I like boyish, too, but now I just look for that type of essence in a person, rather than physical appearance. Trust me, older guys will start to look sexy to you at some point!

Posted

Look at someone like Hugh Laurie. He's old, but it's evident that he has a youthful "spark" to him still. He doesn't come off jaded or spent at all and I think that's part of the reason why women love him.

 

In contrast, a guy like Brad Pitt seems to have lost his spark, despite being ten years younger, and I think it's probably partially because he was idolized for his looks so much in his youth. Sure, Laurie's a good looking guy, but he has a boyish personality as well as boyish looks.

 

FWIW, I too prefer the boyish look overall, but then again I am going on 23, so I'm not exactly ready for the over-30 crowd. :)

Posted

We are past our prime and spent

 

Its easy to romanticize youth because youth is beautiful, it takes a certain perspective to romanticize decay

Posted
I'm 25 and mostly attracted to younger men -- 19-23.

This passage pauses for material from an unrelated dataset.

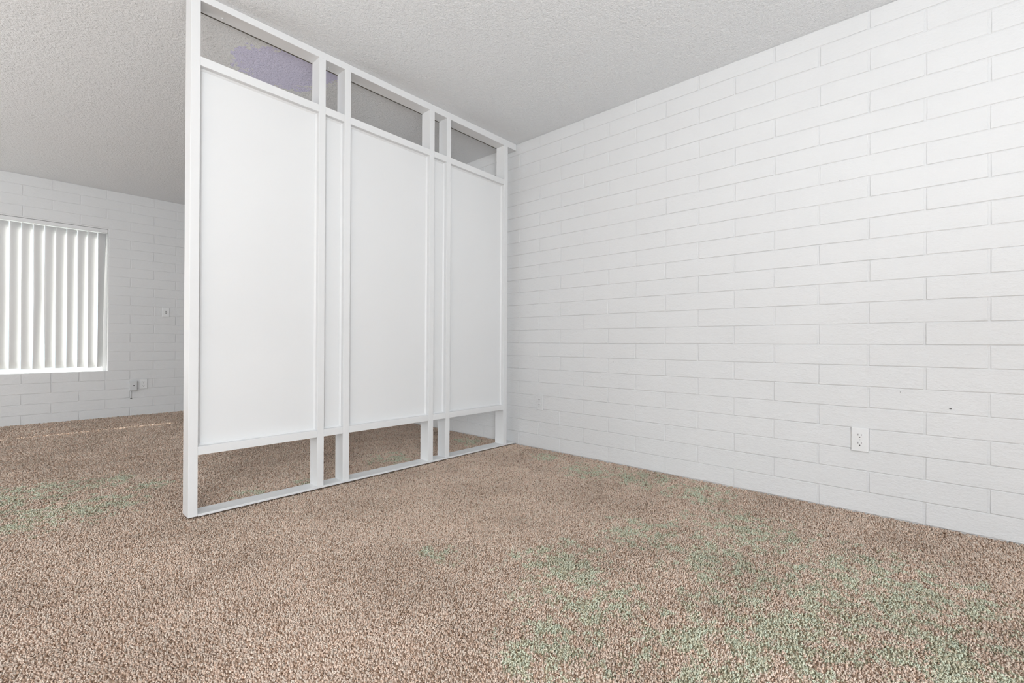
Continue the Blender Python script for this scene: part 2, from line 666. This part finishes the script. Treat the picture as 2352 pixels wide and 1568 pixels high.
for (a, b_), (c, d) in zip(STUDS, STUDS[1:]):
    l, r = b_, c
    dbox('top_rail', l, r, 0, DP, (topr_b(l), topr_b(r)), (topr_t(l), topr_t(r)))
    dbox('bottom_rail', l, r, 0, DP, LR0, LR1)
    dbox('panel', l, r, RC, RC + PT, LR1 - .001, (topr_b(l) + .001, topr_b(r) + .001), M_PANEL, 0)
    frame_stop(l, r, LR1, LR1, topr_b(l), topr_b(r))

# nail heads under the header
for xx in (.72, 1.255, 2.10):
    bm = bmesh.new()
    bmesh.ops.create_uvsphere(bm, u_segments=10, v_segments=6, radius=.004)
    o = link('nail_head', bm_mesh('nail_head', bm, M_PLATE, True), div, (xx - ox, .06, head_z(xx)))


# ------------------------------------------------------------------ wall fittings
def rounded_plate(w, h, d, r=.004):
    """plate in local x (width), z (height), sticking out towards -y"""
    bm = bmesh.new()
    add_box(bm, -w / 2, w / 2, -d, 0, -h / 2, h / 2)
    es = [e for e in bm.edges if all(v.co.y < -d / 2 for v in e.verts)]
    bmesh.ops.bevel(bm, geom=es, offset=min(r, d * .8), segments=3, profile=.5, affect='EDGES')
    return bm


def disc(bm, cx, cz, rx, rz, y0, y1, n=20, flat=None, arc=None):
    pts = []
    for i in range(n):
        t = 2 * math.pi * i / n
        x, z = rx * math.cos(t), rz * math.sin(t)
        if flat:
            x = max(-flat[0], min(flat[0], x)); z = max(-flat[1], min(flat[1], z))
        pts.append((cx + x, cz + z))
    A = [bm.verts.new((x, y0, z)) for x, z in pts]
    B = [bm.verts.new((x, y1, z)) for x, z in pts]
    bm.faces.new(A)
    bm.faces.new(B[::-1])
    for i in range(n):
        bm.faces.new((A[i], B[i], B[(i + 1) % n], A[(i + 1) % n]))


def outlet(label, loc, rot, w, h, painted=False, group=None):
    t = thing('wall_outlet', label, 'outlet', loc, rot, group)
    link('cover_plate', bm_mesh('cover_plate', rounded_plate(w, h, .0065, .0035), M_BLOCK if painted else M_PLATE), t)
    for s in (1, -1):
        cz = s * .0195
        bm = bmesh.new()
        disc(bm, 0, cz, .0172, .0172, -.0085, -.003, 28, flat=(.0172, .0142))
        es = [e for e in bm.edges if all(v.co.y < -.008 for v in e.verts)]
        bmesh.ops.bevel(bm, geom=es, offset=.0008, segments=2, affect='EDGES')
        r = link('receptacle', bm_mesh('receptacle', bm, M_BLOCK if painted else M_PLATE), t)
        for sx, hh in ((-.0064, .0085), (.0064, .0070)):
            bm = bmesh.new()
            add_box(bm, sx - .0011, sx + .0011, -.0088, -.006, cz + .0042 - hh / 2, cz + .0042 + hh / 2)
            link('blade_slot', bm_mesh('blade_slot', bm, M_SLOT), r)
        bm = bmesh.new()
        disc(bm, 0, cz - .0072, .0027, .0025, -.0089, -.006, 14)
        link('ground_hole', bm_mesh('ground_hole', bm, M_SLOT if painted else M_DARK), r)
    bm = bmesh.new()
    disc(bm, 0, 0, .0027, .0027, -.0078, -.005, 14)
    link('screw', bm_mesh('screw', bm, M_BLOCK if painted else M_BOX), t)
    return t


RW = (0, 0, -math.pi / 2)
outlet('white duplex outlet on the right wall near the carpet', (XR, .2675, .3455), RW, .068, .1145)
outlet('painted over duplex outlet on the block wall just right of the partition', (XR, 2.256, .3475), RW, .067, .113,
       painted=True)
outlet('duplex outlet right of the grey box under the far window', (1.077, YF, .332), (0, 0, 0), .068, .107)

# switch-like plate on the far wall
t = thing('wall_plate', 'small white switch plate on the far wall beside the partition', 'switch plate',
          (1.277, YF, 1.140))
link('cover_plate', bm_mesh('cover_plate', rounded_plate(.068, .107, .0065), M_PLATE), t)
bm = bmesh.new(); add_box(bm, -.006, .006, -.0072, -.004, -.013, .013)
link('toggle_opening', bm_mesh('toggle_opening', bm, M_SLOT), t)
bm = bmesh.new(); add_box(bm, -.0052, .0052, -.016, -.004, -.006, .006, .0015)
link('toggle', bm_mesh('toggle', bm, M_PLATE), t)

# surface mounted box with a jack
t = thing('jack_box', 'small grey surface box with a dark hole under the far window', 'box', (.9855, YF, .3185))
link('housing', bm_mesh('housing', rounded_plate(.066, .107, .028, .005), M_BOX), t)
bm = bmesh.new(); disc(bm, .004, .002, .006, .006, -.0295, -.026, 16)
link('jack_hole', bm_mesh('jack_hole', bm, M_DARK), t)
bm = bmesh.new()
disc(bm, -.016, 0, .003, .003, -.0065, -.0005, 8)
bm.free()
bm = bmesh.new()
bmesh.ops.create_cone(bm, cap_ends=True, segments=10, radius1=.0035, radius2=.0035, depth=.086)
for v in bm.verts:
    v.co += Vector((-.016, -.004, -.094))
link('cable', bm_mesh('cable', bm, M_BOX, True), t)
bm = bmesh.new(); disc(bm, -.016, -.139, .010, .004, -.004, -.0005, 12)
link('cable_hole', bm_mesh('cable_hole', bm, M_SLOT), t)


# ------------------------------------------------------------------ carpet pile: bent yarn tufts standing on the backing
def pile():
    cam_p = np.array([0.0, 0.0])
    fw = np.array([s_, c_]); rt = np.array([c_, -s_])
    dens = 25000.0
    # jittered grid rather than pure noise, for an even pile
    g = 1 / math.sqrt(dens)
    gx = np.arange(-.6, XR - .006, g); gy = np.arange(-.9, YF - .006, g)
    GX, GY = np.meshgrid(gx, gy)
    p = np.stack([GX.ravel(), GY.ravel()], 1)
    p += rng.uniform(-g * .55, g * .55, p.shape)
    p = p[(p[:, 0] < XR - .004) & (p[:, 1] < YF - .004)]
    d = p @ fw; r = p @ rt
    dist = np.hypot(d, r)
    infr = (d > .25) & (np.abs(r) < d * 1.101 + .10) & (d > .55)
    near = (d > .0) & (np.abs(r) < d * 1.35 + .75)
    prob = np.clip((2.1 / np.maximum(dist, .3)) ** 1.35, .14, 1.0)
    prob = np.where(infr, prob, np.where(near, np.clip(prob * .3, .14, 1), 0))
    # floor hidden behind the divider's panels is only glimpsed through the slots
    u = rng.uniform(0, 1, len(p))
    k = u < prob
    p, prob, dist = p[k], prob[k], dist[k]
    # leave the divider's base free
    front = np.where(p[:, 0] > .6163, YP - .0065, YP - .0005)
    inb = (p[:, 0] > .5785) & (p[:, 1] > front) & (p[:, 1] < YP + DP + .006)
    p, prob = p[~inb], prob[~inb]
    n = len(p)
    sc = np.minimum(1 / np.sqrt(prob), 2.8)
    # pile lean: broad swirls with local scatter
    ang = 1.2 * np.sin(p[:, 0] * 2.1 + 1.3) + 1.1 * np.sin(p[:, 1] * 1.7 + p[:, 0] * 1.1) + rng.normal(0, 1.15, n)
    lean = rng.uniform(.35, 1.0, n)
    hgt = rng.uniform(.0094, .0117, n) * (1 + .05 * np.sin(p[:, 0] * 9) * np.sin(p[:, 1] * 8))
    wid = rng.uniform(.0030, .0042, n) * np.clip(sc, 1, 2.0)
    dx, dy = np.cos(ang), np.sin(ang)
    zb = -.0143
    h = hgt
    off1 = lean * .0028 * sc ** .5
    off2 = lean * .0062 * sc ** .7
    tw = rng.uniform(0, 2 * math.pi, n)
    V = np.zeros((n, 7, 3), np.float32)
    V[:, 0, 0] = p[:, 0]; V[:, 0, 1] = p[:, 1]; V[:, 0, 2] = zb
    for k in range(3):
        a = tw + k * 2.0944
        V[:, 1 + k, 0] = p[:, 0] + dx * off1 + wid * np.cos(a)
        V[:, 1 + k, 1] = p[:, 1] + dy * off1 + wid * np.sin(a)
        V[:, 1 + k, 2] = zb + h * .60
        a3 = a + 1.0
        V[:, 4 + k, 0] = p[:, 0] + dx * off2 + wid * .72 * np.cos(a3)
        V[:, 4 + k, 1] = p[:, 1] + dy * off2 + wid * .72 * np.sin(a3)
        V[:, 4 + k, 2] = zb + h * (1.02 - .14 * lean) - np.minimum(wid * .35, .0012) * np.cos(a3 - ang)
    tri = []
    for k in range(3):
        k2 = (k + 1) % 3
        tri += [(0, 1 + k2, 1 + k), (1 + k, 1 + k2, 4 + k2), (1 + k, 4 + k2, 4 + k)]
    tri.append((4, 5, 6))
    tri = np.array(tri, np.int32)
    nt_ = len(tri)
    Fc = (tri[None] + (np.arange(n, dtype=np.int32) * 7)[:, None, None]).reshape(-1)
    # keep yarn out of the walls
    V[..., 0] = np.minimum(V[..., 0], XR - .001)
    V[..., 1] = np.minimum(V[..., 1], YF - .001)
    me = bpy.data.meshes.new('carpet_pile')
    me.vertices.add(n * 7)
    me.vertices.foreach_set('co', V.reshape(-1))
    me.loops.add(n * nt_ * 3)
    me.loops.foreach_set('vertex_index', Fc)
    me.polygons.add(n * nt_)
    me.polygons.foreach_set('loop_start', np.arange(n * nt_, dtype=np.int32) * 3)
    me.polygons.foreach_set('loop_total', np.full(n * nt_, 3, np.int32))
    me.polygons.foreach_set('use_smooth', np.ones(n * nt_, bool))
    at = me.attributes.new('yarn', 'FLOAT', 'POINT')
    yv = np.repeat(np.maximum(rng.uniform(0, 1, n), .14 * (sc - 1))[:, None], 7, 1)
    at.data.foreach_set('value', yv.reshape(-1).astype(np.float32))
    me.update()
    me.materials.append(M_YARN)
    return me


cp = link('carpet', pile())
cp['kind'] = 'stuff'
cp['label'] = 'beige and brown twisted pile carpet covering the whole floor'
cp['category'] = 'carpet'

most people under the age of 30 are still children.

Posted

Actually, a lot of 25-30 year old men look extremely young still. I'm not sure why 19-23 is looking better to you. I wouldn't date over 30 but I still find many over 30 men very hot.

Posted
We are past our prime and spent

 

Its easy to romanticize youth because youth is beautiful, it takes a certain perspective to romanticize decay

 

:love:

 

Everyone is decayed. What's a little more or a little less to people?

Posted
Actually, a lot of 25-30 year old men look extremely young still. I'm not sure why 19-23 is looking better to you. I wouldn't date over 30 but I still find many over 30 men very hot.

19-23 is code for 14-19

Posted
19-23 is code for 14-19

 

hee hee. I admit to occasionally seeing a cute high schooler or early college guy around and about, but it's not like I would want to date them. Not just because it's illegal, but also because that degree of innocence isn't appealing to me in a romantic sense.

Posted
hee hee. I admit to occasionally seeing a cute high schooler or early college guy around and about, but it's not like I would want to date them. Not just because it's illegal, but also because that degree of innocence isn't appealing to me in a romantic sense.

 

You should see some of the high school boys in their cute little private school uniforms around where I work...:laugh::sick:

Posted

Shadow, I think when you meet a guy that's protective, has his crap together and yet exudes a vibrant, optimistic spirit, you won't care if he has a couple lines around his eyes or not. I think it will be okay.